** Start of RECORDS FOR PROCESSING **
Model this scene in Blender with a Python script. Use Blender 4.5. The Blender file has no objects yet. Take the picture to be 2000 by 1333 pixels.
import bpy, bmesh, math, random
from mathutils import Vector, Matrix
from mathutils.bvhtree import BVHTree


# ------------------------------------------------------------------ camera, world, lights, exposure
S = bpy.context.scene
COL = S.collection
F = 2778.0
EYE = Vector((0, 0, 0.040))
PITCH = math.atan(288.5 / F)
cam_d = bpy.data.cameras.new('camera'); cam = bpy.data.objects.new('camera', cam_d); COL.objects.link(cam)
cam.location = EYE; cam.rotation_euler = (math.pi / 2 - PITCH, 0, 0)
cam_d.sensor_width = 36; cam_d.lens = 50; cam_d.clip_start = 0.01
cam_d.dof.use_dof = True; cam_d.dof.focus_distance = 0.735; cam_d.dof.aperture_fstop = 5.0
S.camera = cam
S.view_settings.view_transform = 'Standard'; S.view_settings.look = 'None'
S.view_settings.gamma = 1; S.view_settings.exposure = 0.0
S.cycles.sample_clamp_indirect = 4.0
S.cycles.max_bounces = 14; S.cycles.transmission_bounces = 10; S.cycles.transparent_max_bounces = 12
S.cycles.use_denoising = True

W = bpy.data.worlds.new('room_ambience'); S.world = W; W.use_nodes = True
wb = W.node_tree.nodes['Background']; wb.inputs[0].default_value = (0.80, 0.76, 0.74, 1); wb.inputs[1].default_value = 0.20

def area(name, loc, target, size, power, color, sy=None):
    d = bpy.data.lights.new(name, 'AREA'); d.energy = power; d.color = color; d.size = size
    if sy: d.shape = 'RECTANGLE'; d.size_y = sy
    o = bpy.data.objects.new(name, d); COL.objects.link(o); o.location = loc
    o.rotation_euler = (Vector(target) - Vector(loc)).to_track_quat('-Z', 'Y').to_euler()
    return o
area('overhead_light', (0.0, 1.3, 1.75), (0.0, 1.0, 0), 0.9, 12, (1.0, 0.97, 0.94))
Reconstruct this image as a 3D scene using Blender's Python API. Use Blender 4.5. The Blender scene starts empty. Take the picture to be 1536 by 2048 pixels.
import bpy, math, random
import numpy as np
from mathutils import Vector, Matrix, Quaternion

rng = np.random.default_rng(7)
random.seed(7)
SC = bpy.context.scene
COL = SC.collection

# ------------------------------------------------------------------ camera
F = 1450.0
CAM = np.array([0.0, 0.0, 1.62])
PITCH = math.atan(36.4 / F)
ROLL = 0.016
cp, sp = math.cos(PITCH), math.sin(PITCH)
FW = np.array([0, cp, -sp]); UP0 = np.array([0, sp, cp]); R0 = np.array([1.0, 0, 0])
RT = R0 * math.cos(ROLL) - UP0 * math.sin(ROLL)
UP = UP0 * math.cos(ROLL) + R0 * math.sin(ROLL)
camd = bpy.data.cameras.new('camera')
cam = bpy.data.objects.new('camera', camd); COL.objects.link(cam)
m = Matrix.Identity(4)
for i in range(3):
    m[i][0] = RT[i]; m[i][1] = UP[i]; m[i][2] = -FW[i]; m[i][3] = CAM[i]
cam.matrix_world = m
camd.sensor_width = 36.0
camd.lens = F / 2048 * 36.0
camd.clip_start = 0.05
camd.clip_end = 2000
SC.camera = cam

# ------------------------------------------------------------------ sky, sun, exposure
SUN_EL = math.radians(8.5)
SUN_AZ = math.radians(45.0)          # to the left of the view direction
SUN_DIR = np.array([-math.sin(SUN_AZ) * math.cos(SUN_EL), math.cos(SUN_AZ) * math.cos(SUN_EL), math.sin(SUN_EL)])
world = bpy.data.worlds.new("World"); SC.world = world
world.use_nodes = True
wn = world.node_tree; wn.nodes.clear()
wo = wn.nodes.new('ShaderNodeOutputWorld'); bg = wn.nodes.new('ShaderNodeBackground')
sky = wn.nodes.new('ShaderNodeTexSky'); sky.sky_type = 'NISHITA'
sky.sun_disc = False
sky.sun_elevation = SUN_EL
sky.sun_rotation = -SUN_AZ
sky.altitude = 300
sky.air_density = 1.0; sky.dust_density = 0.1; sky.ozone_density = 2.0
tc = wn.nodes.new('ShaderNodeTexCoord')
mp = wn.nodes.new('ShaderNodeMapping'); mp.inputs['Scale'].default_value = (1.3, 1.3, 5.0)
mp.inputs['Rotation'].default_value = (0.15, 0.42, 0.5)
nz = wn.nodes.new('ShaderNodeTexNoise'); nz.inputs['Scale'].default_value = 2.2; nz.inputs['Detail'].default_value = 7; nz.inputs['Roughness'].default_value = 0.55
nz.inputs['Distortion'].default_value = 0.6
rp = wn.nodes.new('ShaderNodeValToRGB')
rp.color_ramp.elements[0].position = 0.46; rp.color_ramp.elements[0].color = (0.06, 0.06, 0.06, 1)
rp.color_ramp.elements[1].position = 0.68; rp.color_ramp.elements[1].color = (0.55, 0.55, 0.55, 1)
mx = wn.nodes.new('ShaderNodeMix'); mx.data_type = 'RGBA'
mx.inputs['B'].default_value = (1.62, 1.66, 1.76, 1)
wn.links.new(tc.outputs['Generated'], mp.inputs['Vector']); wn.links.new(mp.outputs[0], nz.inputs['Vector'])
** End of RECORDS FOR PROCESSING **
# WHAT THIS TASK INVOLVES
Every record above should be output exactly.

# PROBLEM SOLUTION
Model this scene in Blender with a Python script. Use Blender 4.5. The Blender file has no objects yet. Take the picture to be 2000 by 1333 pixels.
import bpy, bmesh, math, random
from mathutils import Vector, Matrix
from mathutils.bvhtree import BVHTree


# ------------------------------------------------------------------ camera, world, lights, exposure
S = bpy.context.scene
COL = S.collection
F = 2778.0
EYE = Vector((0, 0, 0.040))
PITCH = math.atan(288.5 / F)
cam_d = bpy.data.cameras.new('camera'); cam = bpy.data.objects.new('camera', cam_d); COL.objects.link(cam)
cam.location = EYE; cam.rotation_euler = (math.pi / 2 - PITCH, 0, 0)
cam_d.sensor_width = 36; cam_d.lens = 50; cam_d.clip_start = 0.01
cam_d.dof.use_dof = True; cam_d.dof.focus_distance = 0.735; cam_d.dof.aperture_fstop = 5.0
S.camera = cam
S.view_settings.view_transform = 'Standard'; S.view_settings.look = 'None'
S.view_settings.gamma = 1; S.view_settings.exposure = 0.0
S.cycles.sample_clamp_indirect = 4.0
S.cycles.max_bounces = 14; S.cycles.transmission_bounces = 10; S.cycles.transparent_max_bounces = 12
S.cycles.use_denoising = True

W = bpy.data.worlds.new('room_ambience'); S.world = W; W.use_nodes = True
wb = W.node_tree.nodes['Background']; wb.inputs[0].default_value = (0.80, 0.76, 0.74, 1); wb.inputs[1].default_value = 0.20

def area(name, loc, target, size, power, color, sy=None):
    d = bpy.data.lights.new(name, 'AREA'); d.energy = power; d.color = color; d.size = size
    if sy: d.shape = 'RECTANGLE'; d.size_y = sy
    o = bpy.data.objects.new(name, d); COL.objects.link(o); o.location = loc
    o.rotation_euler = (Vector(target) - Vector(loc)).to_track_quat('-Z', 'Y').to_euler()
    return o
area('overhead_light', (0.0, 1.3, 1.75), (0.0, 1.0, 0), 0.9, 12, (1.0, 0.97, 0.94))
Reconstruct this image as a 3D scene using Blender's Python API. Use Blender 4.5. The Blender scene starts empty. Take the picture to be 1536 by 2048 pixels.
import bpy, math, random
import numpy as np
from mathutils import Vector, Matrix, Quaternion

rng = np.random.default_rng(7)
random.seed(7)
SC = bpy.context.scene
COL = SC.collection

# ------------------------------------------------------------------ camera
F = 1450.0
CAM = np.array([0.0, 0.0, 1.62])
PITCH = math.atan(36.4 / F)
ROLL = 0.016
cp, sp = math.cos(PITCH), math.sin(PITCH)
FW = np.array([0, cp, -sp]); UP0 = np.array([0, sp, cp]); R0 = np.array([1.0, 0, 0])
RT = R0 * math.cos(ROLL) - UP0 * math.sin(ROLL)
UP = UP0 * math.cos(ROLL) + R0 * math.sin(ROLL)
camd = bpy.data.cameras.new('camera')
cam = bpy.data.objects.new('camera', camd); COL.objects.link(cam)
m = Matrix.Identity(4)
for i in range(3):
    m[i][0] = RT[i]; m[i][1] = UP[i]; m[i][2] = -FW[i]; m[i][3] = CAM[i]
cam.matrix_world = m
camd.sensor_width = 36.0
camd.lens = F / 2048 * 36.0
camd.clip_start = 0.05
camd.clip_end = 2000
SC.camera = cam

# ------------------------------------------------------------------ sky, sun, exposure
SUN_EL = math.radians(8.5)
SUN_AZ = math.radians(45.0)          # to the left of the view direction
SUN_DIR = np.array([-math.sin(SUN_AZ) * math.cos(SUN_EL), math.cos(SUN_AZ) * math.cos(SUN_EL), math.sin(SUN_EL)])
world = bpy.data.worlds.new("World"); SC.world = world
world.use_nodes = True
wn = world.node_tree; wn.nodes.clear()
wo = wn.nodes.new('ShaderNodeOutputWorld'); bg = wn.nodes.new('ShaderNodeBackground')
sky = wn.nodes.new('ShaderNodeTexSky'); sky.sky_type = 'NISHITA'
sky.sun_disc = False
sky.sun_elevation = SUN_EL
sky.sun_rotation = -SUN_AZ
sky.altitude = 300
sky.air_density = 1.0; sky.dust_density = 0.1; sky.ozone_density = 2.0
tc = wn.nodes.new('ShaderNodeTexCoord')
mp = wn.nodes.new('ShaderNodeMapping'); mp.inputs['Scale'].default_value = (1.3, 1.3, 5.0)
mp.inputs['Rotation'].default_value = (0.15, 0.42, 0.5)
nz = wn.nodes.new('ShaderNodeTexNoise'); nz.inputs['Scale'].default_value = 2.2; nz.inputs['Detail'].default_value = 7; nz.inputs['Roughness'].default_value = 0.55
nz.inputs['Distortion'].default_value = 0.6
rp = wn.nodes.new('ShaderNodeValToRGB')
rp.color_ramp.elements[0].position = 0.46; rp.color_ramp.elements[0].color = (0.06, 0.06, 0.06, 1)
rp.color_ramp.elements[1].position = 0.68; rp.color_ramp.elements[1].color = (0.55, 0.55, 0.55, 1)
mx = wn.nodes.new('ShaderNodeMix'); mx.data_type = 'RGBA'
mx.inputs['B'].default_value = (1.62, 1.66, 1.76, 1)
wn.links.new(tc.outputs['Generated'], mp.inputs['Vector']); wn.links.new(mp.outputs[0], nz.inputs['Vector'])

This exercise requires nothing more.